Menabalkan namanya untuk nama sebuah perpustakaan di masjid di mana beliau melewatkan hampir sebagian hidupnya, pasti tak mungkin menebus semua jasa dan pengabdian yang telah beliau curahkan khususnya kepada murid-muridnya, dan secara umum kepada masyarakat dan agamanya. Karena itu, hal ini tentu semata sebuah perhormatan kecil saja dari sebagian murid-muridnya.

Lagi pula, yang diangankan oleh para penggagas perpustakaan ini bukanlah sebuah perpustakaan yang besar dan ambisius, namun sebuah perpustakaan yang sederhana namun berdaya tahan—sebagaimana sosok Kyai Munawar.


Tujuan

Perpustakaan Kyai Munawar mungkin tak akan cukup bahkan untuk sekadar menjadi koreksi kecil atas kealpaan umat Islam secara umum, dan masyarakat Lembor secara khusus, betapa pentingnya tradisi baca. Namun, semoga, upaya ini bisa menjadi alternatif minimal untuk meningkatkan sedikit kesadaran pentingnya ilmu dalam sebuah peradaban, lebih-lebih yang dibangun di atas pondasi agama yang sangat mengagungkan ilmu.

Sistem dan Target-target

Mencoba bersungguh-sungguh menjadi sebuah institusi alternatif yang bisa membawa meningkatkan kesadaran akan pentingnya ilmu dan vitalnya tradisi baca, khususnya bagi lingkungannya sendiri, Perpustakaan Kyai Munawar sejak awal dicanangkan untuk dijalankan dengan cara dan sistem yang bersungguh-sungguh juga. Karena itu, bersamaan dengan berdirinya, Perpustakaan Kyai Munawar juga membentuk struktur kepengurusan yang mandiri. Selain struktur yang bersifat organisasional (lihat lampiran), Perpustakaan Kyai Munawar dilengkapi dengan struktur operasional khas perpustakaan, yaitu adanya jabatan pustakawan. Pustakawan bukan hanya sekadar penunggu perpustakaan. Pustakawan diharapkan menciptakan sebuah perpustakaan dengan sistem sirkulasi yang sehat, katalogisasi yang baik, terjamin serta terawatnya koleksi, dan terlayaninya pengunjung perpustakaan dengan semestinya.

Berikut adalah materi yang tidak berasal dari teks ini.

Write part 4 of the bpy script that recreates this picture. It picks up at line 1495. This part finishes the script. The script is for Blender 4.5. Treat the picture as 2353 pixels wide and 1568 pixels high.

Agar tak sekadar mampu bertahan, Perpustakaan Kyai Munawar diharapkan bisa terus berkembang dan maju. Dan, satu-satunya cara untuk mencapai hal itu adalah terus bertambahnya secara kontinyu koleksi perpustakaan, lebih-lebih dalam tahun-tahun awal beroperasinya perpustakaan. Untuk itu, Perpustakaan Kyai Munawar menargetkan bertambahnya koleksi minimal 50 eksemplar perbulan.